At 4:36 PM -0500 6/23/01, Mike<mickalo>Blezien wrote:
>Hello All,
>
>I'm current working on project, converting a flatfile system, to use MySQL,
>which supports transactions w/Innobase tables. My questions is, as 
>I'm sure many
>have coded using transaction w/Perl and DBI. I understand that there as some
>draw backs to using transactions when not necessary, but very beneficial, when
>needed. What are some good guide lines or "rule of thumb" to following when
>using transactions type tables?
>
>Any comments or feedback much appreciated. :)


Use transactions any time you care about the consistency of your database.

Let me give a couple of examples.

You're writing a banking application.  You have a button on your 
website that lets people transfer funds from one account to another. 
The user enters the FROM account and the TO account and the dollar 
amount, and presses a button marked TRANSFER.

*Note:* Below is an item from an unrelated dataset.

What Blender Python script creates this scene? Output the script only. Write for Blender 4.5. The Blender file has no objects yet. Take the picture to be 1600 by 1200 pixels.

Now your code first subtracts the amount (say, $100) from the FROM 
account and then -- **CRASH** some lamer in the computer room trips 
over the power cord and shuts down your server.  Now your user has 
$100 less in his FROM account but the TO account never got 
incremented.  So your user lost $100.  Very uncool if you're running 
a bank and processing a hundred million dollars a day in wire 
transfers, checking account deposits, mortgate payments, ATM 
withdrawals, etc.  So you most definitely want to bracket the 
decrement of the FROM and the increment of the TO, so that either 
they both get recorded or neither does.  That's what transactions are 
for.

When would transactions not be needed?  Only when you don't care 
about the consistency of your database.  Somebody joins your site and 
increments your hit counter.  If one update succeeds and the other 
fails, who cares?

So the rule of thumb is if you have a set of database updates that 
must either ALL succeed or else NONE happen at all, you should 
bracket the updates inside a transaction.